MARTA getting some escalators back in service

But nearly all of the escalators at MARTA's other stations remain out of service, according to the transit agency's Web site. It's going to take a while -- until the end of February -- until each one is inspected, MARTA spokesman Lyle Harris said.

Convenience, he said "takes a back seat to safety," he said.

MARTA shut down 100 of its 149 escalators last Thursday night after learning that a mechanic working for an outside maintenance contractor had bypassed a safety circuit on an escalator at the Dunwoody station. The mass shutdown came after MARTA determined that the same mechanic had worked on or inspected scores of the machines.

MARTA officials said last week it may take until the end of February before the inspections are finished. It takes between six and eight hours to complete a safety inspection, MARTA General Manager Beverly Scott said at a recent news conference.
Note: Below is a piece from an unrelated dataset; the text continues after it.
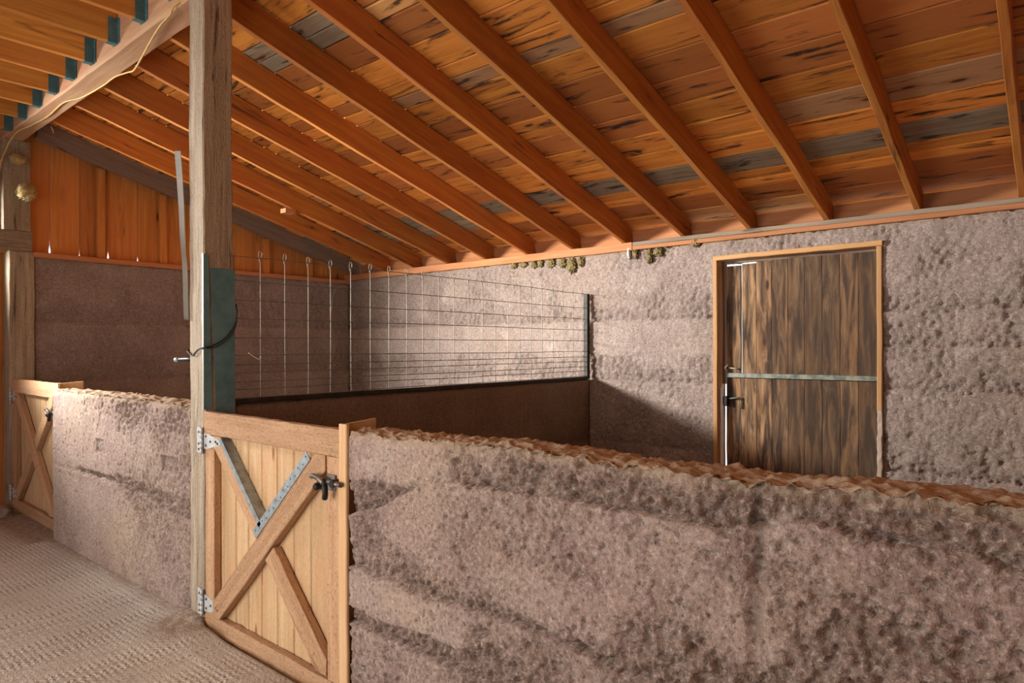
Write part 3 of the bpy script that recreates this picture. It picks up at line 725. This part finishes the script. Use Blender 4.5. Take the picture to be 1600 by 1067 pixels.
# ------------------------------------------------------------------ gates
def tri_strap(bm, x0, x1, h0, h1, t, mw):
    pts = [(x0, -h0), (x0 + .03, -h0), (x1 - .012, -h1), (x1, -h1 * .4), (x1, h1 * .4), (x1 - .012, h1), (x0 + .03, h0), (x0, h0)]
    f = [bm.verts.new(mw @ Vector((x, -t, z))) for x, z in pts]; b = [bm.verts.new(mw @ Vector((x, 0, z))) for x, z in pts]
    bm.faces.new(f); bm.faces.new(list(reversed(b)))
    for k in range(len(pts)): bm.faces.new((f[k], b[k], b[(k + 1) % len(pts)], f[(k + 1) % len(pts)]))
def screw_bm(bm, x, y, z, r=.008, mi=0):
    m = Matrix.Translation((x, y, z)) @ Matrix.Rotation(R(90), 4, 'X')
    bmesh.ops.create_cone(bm, cap_ends=True, segments=8, radius1=r, radius2=r * .6, depth=.005, matrix=m)
def hinge(parent, z):
    bm = bmesh.new(); m = Matrix.Translation((0, -.001, z))
    box_bm(bm, (-.070, -.012, z - .070), (-.020, -.007, z + .070), .001)
    tri_strap(bm, -.004, .175, .045, .014, .004, m)
    h = finish('hinge', bm, M['hinge'], parent); h['label'] = 'galvanised T hinge'
    bm = bmesh.new()
    for q in range(5):
        tube_bm(bm, [(-.012, -.0145, z - .072 + .029 * q), (-.012, -.0145, z - .072 + .029 * q + .027)], .0085, 10)
    finish('hinge_pin', bm, M['hinge'], h)
    for (x, dz) in ((-.048, .045), (-.048, -.02), (-.048, -.05), (.02, .025), (.02, -.025), (.07, 0), (.13, .004), (.15, -.004)):
        bm = bmesh.new(); screw_bm(bm, x, -.0075 if x > 0 else -.014, z + dz); finish('screw', bm, M['iron'], h)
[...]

MARTA officials said they would update the Web site nightly to show which escalators were operating again. Each station is listed on the Web site. The number of inspected and functioning escalators is listed next to a green box. The number of escalators that aren't working is marked next to a red box.

In addition, escalators that have been inspected within each station will have a sign with a green "check" mark posted next to them.

Inspections at key stations such as Five Points, Peachtree Center and Hartsfield-Jackson International Airport should be finished within a week, MARTA Deputy General Manager Dwight Ferrell had said.

At the Georgia Dome station, which also leads to Philips Arena and the CNN Center, six of the eight escalators are working, according to the Web site.

Most of the other stations -- including the two at the airport -- still have an "0″ next to the green box.

In some cases, some escalators may be operating but then are shut down for inspection as others in that station are cleared to start operating again, Harris said. That has been the case at stations such as Five Points, where a couple of escalators were operating late last week but have been closed off this week.

"From moment to moment, week to week, day to day, you may see one that was back in service and then taken down again," Harris said, asking that people notify MARTA if they see anything "amiss" at one of the escalators.

MARTA has four inspectors and is also contracting with Schindler Elevator Corp., Harris said.

"This is an industry ... where the number of people who are qualified and certified to work on this equipment is actually very small," he said.

The technician circumvented safety procedures by "jumping" the safety circuit on an escalator at the Dunwoody station, officials said. They said they were unsure why the technician had done so. The safety circuits are designed to stop the escalators during an emergency.

MARTA has terminated its contract with the company, Elevator Specialists Inc., and signed a temporary contract with Schindler Elevator Corp. Thursday night.

No criminal charges have been filed against the technician, Harris said Thursday morning.